Would you repeat the lines from the one with "Recreate this scene" through the final line, both included, and nothing else? No pictures belong in the copy.

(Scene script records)
++++++++
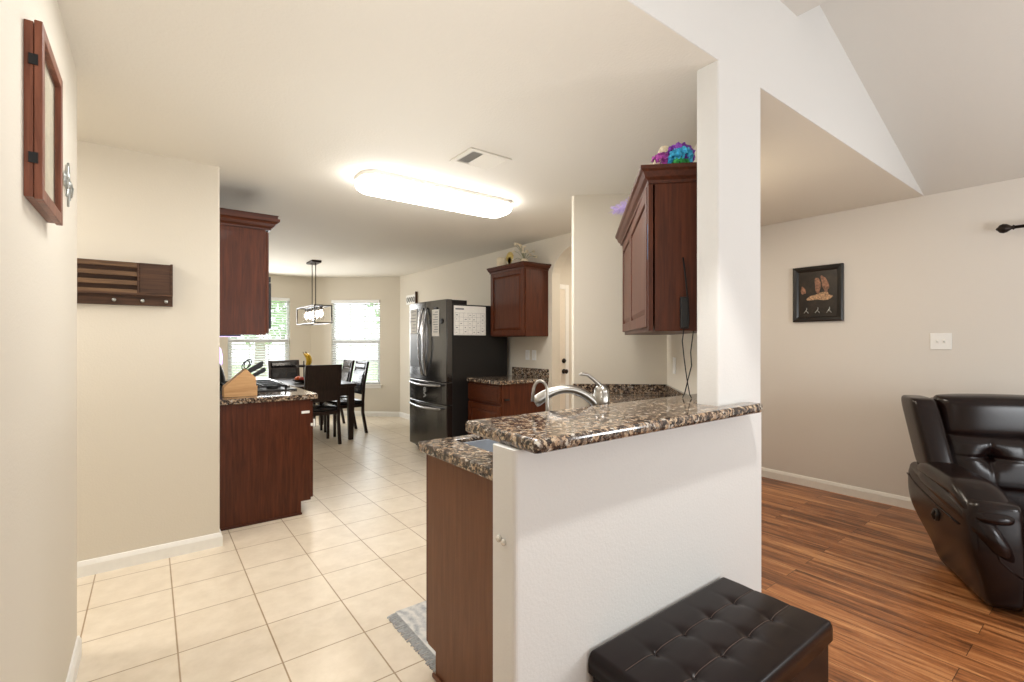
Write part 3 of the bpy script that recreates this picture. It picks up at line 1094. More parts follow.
def cushion(c, rx, ry, rz, fn=None, nx=60, nz=40, pw=8, ex=0.35):
    """pillow with evenly spaced front and back grids"""
    m = MB()
    fr, bk = [], []
    for i in range(nx + 1):
        u = -1 + 2 * i / nx
        u = math.copysign(1 - (1 - abs(u)) ** 1.3, u)
        a, b_ = [], []
        for j in range(nz + 1):
            v = -1 + 2 * j / nz
            v = math.copysign(1 - (1 - abs(v)) ** 1.3, v)
            t = max(0.0, (1 - abs(u) ** pw) * (1 - abs(v) ** pw)) ** ex
            # round the outline corners
            k = 1 - 0.045 * (abs(u) ** 6 * abs(v) ** 6)
            for lst, s_ in ((a, -1), (b_, 1)):
                p = Vector((rx * u * k, s_ * ry * t, rz * v * k))
                if fn:
                    p = fn(p, s_)
                lst.append(m._v((c[0] + p.x, c[1] + p.y, c[2] + p.z)))
        fr.append(a)
        bk.append(b_)
    for i in range(nx):
        for j in range(nz):
            m.bm.faces.new((fr[i][j], fr[i + 1][j], fr[i + 1][j + 1], fr[i][j + 1]))
            m.bm.faces.new((bk[i][j], bk[i][j + 1], bk[i + 1][j + 1], bk[i + 1][j]))
    bmesh.ops.remove_doubles(m.bm, verts=m.bm.verts, dist=0.0004)
    return m


for sg in (-1, 1):
    s = side_panel(-sg if False else sg)
    so = s.build('side_panel', L_, RC, smooth=True)
    # piping seam across the panel front and the stitched side pocket
    p = MB()
    xo = sg * 0.505
    p.tube([(sg * 0.33, -0.526, 0.20), (sg * 0.37, -0.530, 0.23), (sg * 0.41, -0.531, 0.27), (sg * 0.425, -0.530, 0.33), (sg * 0.46, -0.527, 0.37), (sg * 0.50, -0.510, 0.385)], 0.004, 8)
    p.tube([(sg * 0.521, -0.40, 0.39), (sg * 0.522, -0.1, 0.40), (sg * 0.522, 0.2, 0.43), (sg * 0.518, 0.36, 0.46)], 0.004, 8)
    p.build('piping', L_, so, smooth=True)
    arm_pad(sg).build('arm_pad', L_, RC, smooth=True)
    b = MB()
    b.tube([(sg * 0.470, 0.36, 0.505), (sg * 0.482, 0.10, 0.492), (sg * 0.482, -0.20, 0.470), (sg * 0.472, -0.40, 0.445), (sg * 0.450, -0.500, 0.40), (sg * 0.405, -0.512, 0.33), (sg * 0.36, -0.508, 0.27)],
           [0.035, 0.046, 0.050, 0.052, 0.050, 0.042, 0.02], 16)
    b.build('arm_roll', L_, RC, smooth=True)

    def wfn(p):
        p.y += 0.10 * (p.z / 0.25)
        p.x += sg * 0.025 * (p.z / 0.25)
        return p
    MB().ell((sg * 0.435, 0.30, 0.74), (0.070, 0.14, 0.225), 0.25, 0.4, 40, 24, wfn).build('back_wing', L_, RC, smooth=True)

# recline lever on the visible side
rl = thing
lev = MB().lathe((-0.520, -0.12, 0.345), [(0.034, 0.004), (0.034, -0.008), (0.028, -0.012), (0.024, -0.006), (0.001, -0.005)], 20, 'x').build('lever_cup', M['black'], RC, smooth=True)
MB().tube([(-0.530, -0.12, 0.37), (-0.538, -0.122, 0.345), (-0.530, -0.124, 0.32)], 0.008, 8).build('recline_lever', M['bronze'], lev, smooth=True)


def head_fn(p, side):
    p.y += 0.10 * (p.z + 0.1)
    p.z += -0.014 * (p.x / 0.38) ** 2
    return p


cushion((0, 0.335, 0.865), 0.385, 0.125, 0.135, head_fn, 60, 30, 6, 0.45).build('head_cushion', L_, RC, smooth=True)


def lum_fn(p, side):
    if side < 0:
        w_ = min(1, max(0, -p.y / 0.08))
        for tx_ in (-0.168, 0.168):
            dx, dz = p.x - tx_, p.z - 0.03
            r = math.hypot(dx, dz)
            p.y += w_ * (0.032 * math.exp(-(r / 0.050) ** 2) + 0.020 * math.exp(-(r / 0.014) ** 2)
                         + 0.012 * math.exp(-(dx / 0.012) ** 2) * math.exp(-(dz / 0.09) ** 2)
                         + 0.012 * math.exp(-(dz / 0.012) ** 2) * math.exp(-(dx / 0.12) ** 2))
        p.y += w_ * 0.010 * math.exp(-(p.x / 0.02) ** 2)
    p.y += 0.18 * p.z
    return p


cushion((0, 0.270, 0.60), 0.385, 0.120, 0.170, lum_fn, 140, 70, 6, 0.45).build('back_cushion', L_, RC, smooth=True)
MB().ell((0, 0.42, 0.62), (0.43, 0.08, 0.345), 0.3, 0.3, 40, 18, lambda p: Vector((p.x, p.y + 0.14 * p.z, p.z))).build('back_shell', L_, RC, smooth=True)
MB().ell((0, -0.15, 0.385), (0.295, 0.40, 0.085), 0.5, 0.3, 50, 20).build('seat_cushion', L_, RC, smooth=True)
MB().ell((0, -0.49, 0.19), (0.295, 0.06, 0.16), 0.4, 0.3, 40, 16).build('footrest', L_, RC, smooth=True)
MB().box(-0.33, 0.33, -0.34, 0.30, 0.0, 0.10).build('under_frame', M['black'], RC, bevel=0.01)

# ------------------------------------------------------------------ things on the living room wall
pf = thing('picture_frame', 'square black framed dark photograph on the taupe wall', 'picture', (4.80, 1.77, 1.75))
T = frame_mat((4.798, 1.972, 1.505), (0, -1), (-1, 0))
W_, H_ = 0.405, 0.50
m = MB(T)
prof = [(0, 0.0), (0, 0.022), (0.012, 0.030), (0.034, 0.022), (0.046, 0.012), (0.050, 0.0)]
rings = []
for (o_, d_) in prof:
    rings.append([(o_, d_, o_), (W_ - o_, d_, o_), (W_ - o_, d_, H_ - o_), (o_, d_, H_ - o_)])
m.loft(rings, True, False)
m.build('frame', M['pic_frame'], pf, world=True)
pr = MB(T).box(0.045, W_ - 0.045, 0.002, 0.010, 0.045, H_ - 0.045).build('print', M['pic'], pf, world=True)


def blob(T, cx, cz, rx, rz, rot=0, n=24, d=0.0115, amp=0.12, seed=0):
    m = MB(T)
    ring = []
    for k in range(n):
        a = 2 * PI * k / n
        q = 1 + amp * math.sin(3 * a + seed) + amp * 0.6 * math.sin(5 * a + seed * 2)
        x, z = rx * q * math.cos(a), rz * q * math.sin(a)
        ring.append((cx + x * math.cos(rot) - z * math.sin(rot), cz + x * math.sin(rot) + z * math.cos(rot)))
    m.loft([[(x, 0.0101, z) for x, z in ring], [(x, d, z) for x, z in ring]])
    return m


blob(T, 0.205, 0.325, 0.024, 0.075, 0.05, seed=1).build('photo_form', M['pic_form'], pr, world=True)
blob(T, 0.262, 0.335, 0.026, 0.075, 0.25, seed=2).build('photo_form', M['pic_form'], pr, world=True)
blob(T, 0.085, 0.285, 0.020, 0.035, 0.2, seed=3).build('photo_form', M['pic_form'], pr, world=True)
blob(T, 0.225, 0.222, 0.100, 0.032, 0.06, seed=4, amp=0.2).build('photo_form', M['pic_pale'], pr, world=True)
for k in range(3):
    m = MB(T)
    x = 0.105 + k * 0.092
    for a, b_ in (((0.008, 0.11), (-0.014, 0.078)), ((0.006, 0.098), (0.024, 0.076)), ((0.010, 0.128), (0.006, 0.098))):
        m.tube([(x + a[0], 0.012, a[1]), ((a[0] + b_[0]) / 2 + x + 0.002, 0.012, (a[1] + b_[1]) / 2), (x + b_[0], 0.012, b_[1])], [0.002, 0.004, 0.002], 6)
    m.build('white_motif', M['silver'], pr, world=True)

sw = thing('light_switch', 'white double light switch plate on the taupe wall', 'light switch', (4.80, 0.92, 1.33))
T = frame_mat((4.80, 0.992, 1.265), (0, -1), (-1, 0))
MB(T).box(0, 0.125, 0.0005, 0.007, 0, 0.125).build('plate', M['white'], sw, world=True, bevel=0.003)
for uu in (0.042, 0.083):
    MB(T).prism([(0.007, 0.052), (0.018, 0.068), (0.016, 0.074), (0.007, 0.074)], uu - 0.005, uu + 0.005, 'x').build('toggle', M['white'], sw, world=True)
    mm = MB(T)
    mm.box(uu - 0.009, uu + 0.009, 0.0071, 0.0078, 0.046, 0.080)
    mm.build('toggle_slot', M['paper'], sw, world=True)

cr_ = thing('curtain_rod', 'dark bronze curtain rod with knobbed finial on the taupe wall', 'curtain rod', (4.72, 0.5, 2.11))
MB().tube([(4.72, 0.545, 2.11), (4.72, -1.9, 2.11)], 0.011, 12).build('rod', M['bronze'], cr_, world=True, smooth=True)
MB().lathe((4.72, 0.53, 2.11), [(0.011, 0.0), (0.018, 0.006), (0.011, 0.014), (0.015, 0.020), (0.028, 0.038), (0.033, 0.056), (0.027, 0.074), (0.012, 0.085), (0.008, 0.09), (0.001, 0.094)], 18, 'y') \
    .build('finial', M['bronze'], cr_, world=True, smooth=True)
m = MB()
m.tube([(4.72, 0.40, 2.11), (4.76, 0.40, 2.10), (4.798, 0.40, 2.08)], 0.008, 8)
m.box(4.792, 4.7995, 0.385, 0.415, 2.04, 2.12)
m.build('bracket', M['bronze'], cr_, world=True)

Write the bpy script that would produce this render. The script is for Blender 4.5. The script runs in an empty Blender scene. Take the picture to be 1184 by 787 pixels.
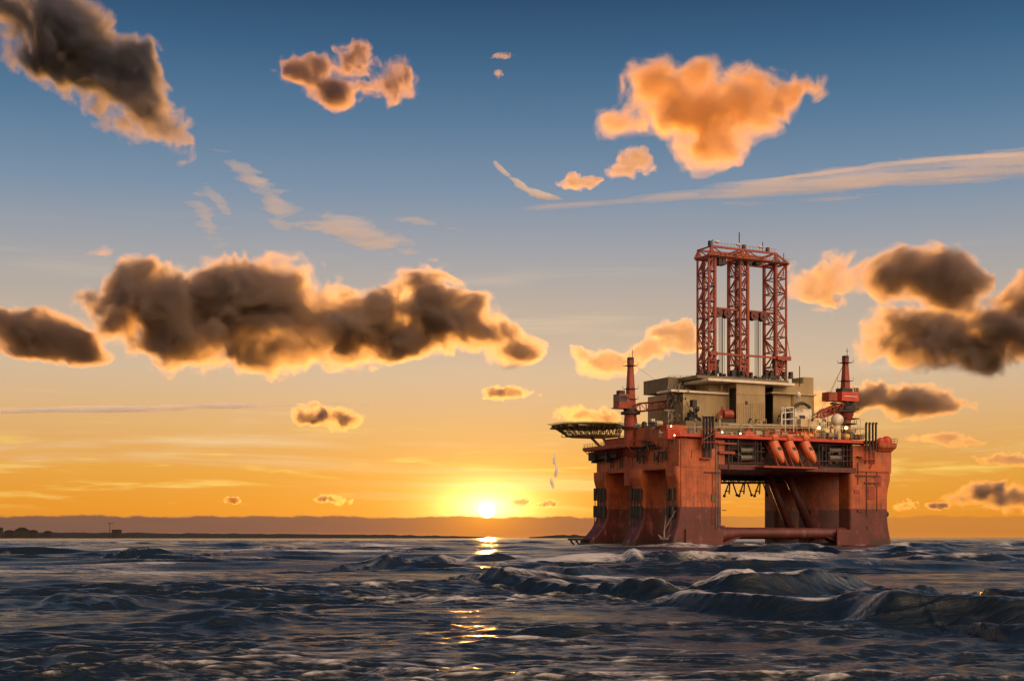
import bpy, math, random
import numpy as np
from mathutils import Vector, Matrix, Quaternion

random.seed(7)
SC = bpy.context.scene
COL = SC.collection
PI = math.pi
F = 1600.0            # focal length in photograph pixels (1184 wide)
U0, V0 = 592.0, 621.0  # principal column and horizon row
CAMH = 2.6

def lin(r, g, b, k=1.0):
    def c(x):
        x /= 255.0
        return (x/12.92 if x <= 0.04045 else ((x+0.055)/1.055)**2.4)*k
    return (c(r), c(g), c(b), 1.0)

# ------------------------------------------------------------------ camera
cam = bpy.data.cameras.new("camera")
cam.sensor_width = 36.0
cam.lens = 36.0*F/1184.0
cam.shift_y = (V0-393.5)/1184.0
cam.clip_start = 0.5
cam.clip_end = 120000.0
camo = bpy.data.objects.new("camera", cam)
COL.objects.link(camo)
camo.location = (0, 0, CAMH)
camo.rotation_euler = (PI/2, 0, 0)
SC.camera = camo

# ------------------------------------------------------------------ helpers
class MB:
    """Collects shapes into one mesh."""
    def __init__(s):
        s.v = []; s.f = []
    def add(s, vs, fs):
        n = len(s.v); s.cut = getattr(s, 'cut', []); s.cut.append((n, len(s.f)))
        s.v.extend([tuple(p) for p in vs])
        s.f.extend([tuple(i+n for i in f) for f in fs])
    def box(s, x0, y0, z0, x1, y1, z1):
        if x1 < x0: x0, x1 = x1, x0
        if y1 < y0: y0, y1 = y1, y0
        if z1 < z0: z0, z1 = z1, z0
        s.add([(x0,y0,z0),(x1,y0,z0),(x1,y1,z0),(x0,y1,z0),(x0,y0,z1),(x1,y0,z1),(x1,y1,z1),(x0,y1,z1)],
              [(0,3,2,1),(4,5,6,7),(0,1,5,4),(1,2,6,5),(2,3,7,6),(3,0,4,7)])
    def rings(s, rings, cap=True):
        n = len(rings[0]); vs = [p for r in rings for p in r]; fs = []
        for i in range(len(rings)-1):
            for j in range(n):
                a = i*n+j; b = i*n+(j+1) % n
                fs.append((a, b, b+n, a+n))
        if cap:
            fs.append(tuple(reversed(range(n))))
            fs.append(tuple(range((len(rings)-1)*n, len(rings)*n)))
        s.add(vs, fs)
    def tube(s, p, q, r, n=6, r2=None):
        p = Vector(p); q = Vector(q); d = q-p
        if d.length < 1e-6: return
        d.normalize()
        up = Vector((0,0,1)) if abs(d.z) < 0.9 else Vector((1,0,0))
        a = d.cross(up).normalized(); b = d.cross(a)   # a x b ordering below keeps outward faces
        r2 = r if r2 is None else r2
        off = PI/4 if n == 4 else 0.0
        ra = [p+(a*math.cos(off-2*PI*k/n)+b*math.sin(off-2*PI*k/n))*r for k in range(n)]
        rb = [q+(a*math.cos(off-2*PI*k/n)+b*math.sin(off-2*PI*k/n))*r2 for k in range(n)]
        s.rings([rb, ra])
    def beam(s, p, q, w):
        s.tube(p, q, w*0.7071, 4)
    def path(s, pts, r, n=6):
        for a, b in zip(pts, pts[1:]): s.tube(a, b, r, n)
    def cyl(s, c, r, z0, z1, n=16, r2=None):
        s.tube((c[0], c[1], z0), (c[0], c[1], z1), r, n, r2)
    def ball(s, c, r, n=12, sq=(1,1,1)):
        rg = []
        m = n//2
        for i in range(m+1):
            t = -PI/2 + PI*(i+0.02)/(m+0.04)
            rg.append([(c[0]+r*sq[0]*math.cos(t)*math.cos(2*PI*k/n), c[1]+r*sq[1]*math.cos(t)*math.sin(2*PI*k/n), c[2]+r*sq[2]*math.sin(t)) for k in range(n)])
        s.rings(rg)
    def build(s, name, mat, parent=None, smooth=False):
        me = bpy.data.meshes.new(name)
        me.from_pydata(s.v, [], s.f)
        me.update()
        if smooth:
            me.polygons.foreach_set("use_smooth", [True]*len(me.polygons))
        me.materials.append(mat)
        o = bpy.data.objects.new(name, me)
        COL.objects.link(o)
        if parent is not None: o.parent = parent
        return o

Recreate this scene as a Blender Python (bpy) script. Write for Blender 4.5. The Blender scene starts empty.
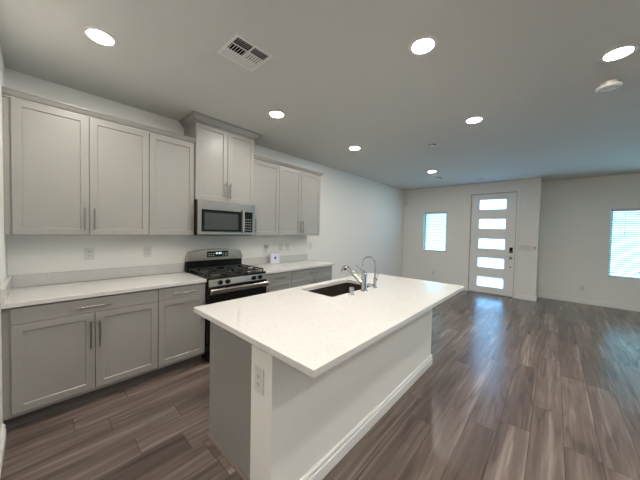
import bpy, bmesh, math, random
from mathutils import Vector, Matrix
random.seed(7)
S = bpy.context.scene
COL = S.collection
PI = math.pi

# ------------------------------------------------------------------ camera
yaw, pitch, roll, FPX = 0.7393, -0.0290, 0.0212, 257.12
fw = Vector((math.cos(yaw)*math.cos(pitch), math.sin(yaw)*math.cos(pitch), math.sin(pitch)))
r0 = Vector((math.sin(yaw), -math.cos(yaw), 0)); u0 = r0.cross(fw)
rr = r0*math.cos(roll) + u0*math.sin(roll); uu = -r0*math.sin(roll) + u0*math.cos(roll)
cd = bpy.data.cameras.new('camera'); cam = bpy.data.objects.new('camera', cd); COL.objects.link(cam)
m = Matrix((rr, uu, -fw)).transposed().to_4x4(); m.translation = (0.1459, -3.3569, 1.4494)
cam.matrix_world = m
cd.sensor_fit = 'HORIZONTAL'; cd.sensor_width = 36; cd.lens = FPX*36/640
cd.shift_x = 0.35/640; cd.shift_y = -1.3/640; cd.clip_start = 0.02
S.camera = cam

# ------------------------------------------------------------------ world and exposure
W = bpy.data.worlds.new('world'); S.world = W; W.use_nodes = True
bg = W.node_tree.nodes['Background']
bg.inputs[0].default_value = (0.62, 0.87, 1.0, 1); bg.inputs[1].default_value = 8.0
LAMP = 235.0
sl = bpy.data.lights.new('sun', 'SUN'); sun = bpy.data.objects.new('sun', sl); COL.objects.link(sun)
sl.energy = 24; sl.angle = .01; sl.color = (1, .98, .95)
sun.rotation_euler = Vector((.50, -.12, -1)).to_track_quat('-Z', 'Y').to_euler(); sun.location = (-3, 3, 12)
S.view_settings.view_transform = 'Standard'; S.view_settings.look = 'None'
S.view_settings.gamma = 1; S.view_settings.use_curve_mapping = False
S.view_settings.exposure = 0.37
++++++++
Correct result »
Recreate this scene as a Blender Python (bpy) script. Write for Blender 4.5. The Blender scene starts empty.
import bpy, bmesh, math, random
from mathutils import Vector, Matrix
random.seed(7)
S = bpy.context.scene
COL = S.collection
PI = math.pi

# ------------------------------------------------------------------ camera
yaw, pitch, roll, FPX = 0.7393, -0.0290, 0.0212, 257.12
fw = Vector((math.cos(yaw)*math.cos(pitch), math.sin(yaw)*math.cos(pitch), math.sin(pitch)))
r0 = Vector((math.sin(yaw), -math.cos(yaw), 0)); u0 = r0.cross(fw)
rr = r0*math.cos(roll) + u0*math.sin(roll); uu = -r0*math.sin(roll) + u0*math.cos(roll)
cd = bpy.data.cameras.new('camera'); cam = bpy.data.objects.new('camera', cd); COL.objects.link(cam)
m = Matrix((rr, uu, -fw)).transposed().to_4x4(); m.translation = (0.1459, -3.3569, 1.4494)
cam.matrix_world = m
cd.sensor_fit = 'HORIZONTAL'; cd.sensor_width = 36; cd.lens = FPX*36/640
cd.shift_x = 0.35/640; cd.shift_y = -1.3/640; cd.clip_start = 0.02
S.camera = cam

# ------------------------------------------------------------------ world and exposure
W = bpy.data.worlds.new('world'); S.world = W; W.use_nodes = True
bg = W.node_tree.nodes['Background']
bg.inputs[0].default_value = (0.62, 0.87, 1.0, 1); bg.inputs[1].default_value = 8.0
LAMP = 235.0
sl = bpy.data.lights.new('sun', 'SUN'); sun = bpy.data.objects.new('sun', sl); COL.objects.link(sun)
sl.energy = 24; sl.angle = .01; sl.color = (1, .98, .95)
sun.rotation_euler = Vector((.50, -.12, -1)).to_track_quat('-Z', 'Y').to_euler(); sun.location = (-3, 3, 12)
S.view_settings.view_transform = 'Standard'; S.view_settings.look = 'None'
S.view_settings.gamma = 1; S.view_settings.use_curve_mapping = False
S.view_settings.exposure = 0.37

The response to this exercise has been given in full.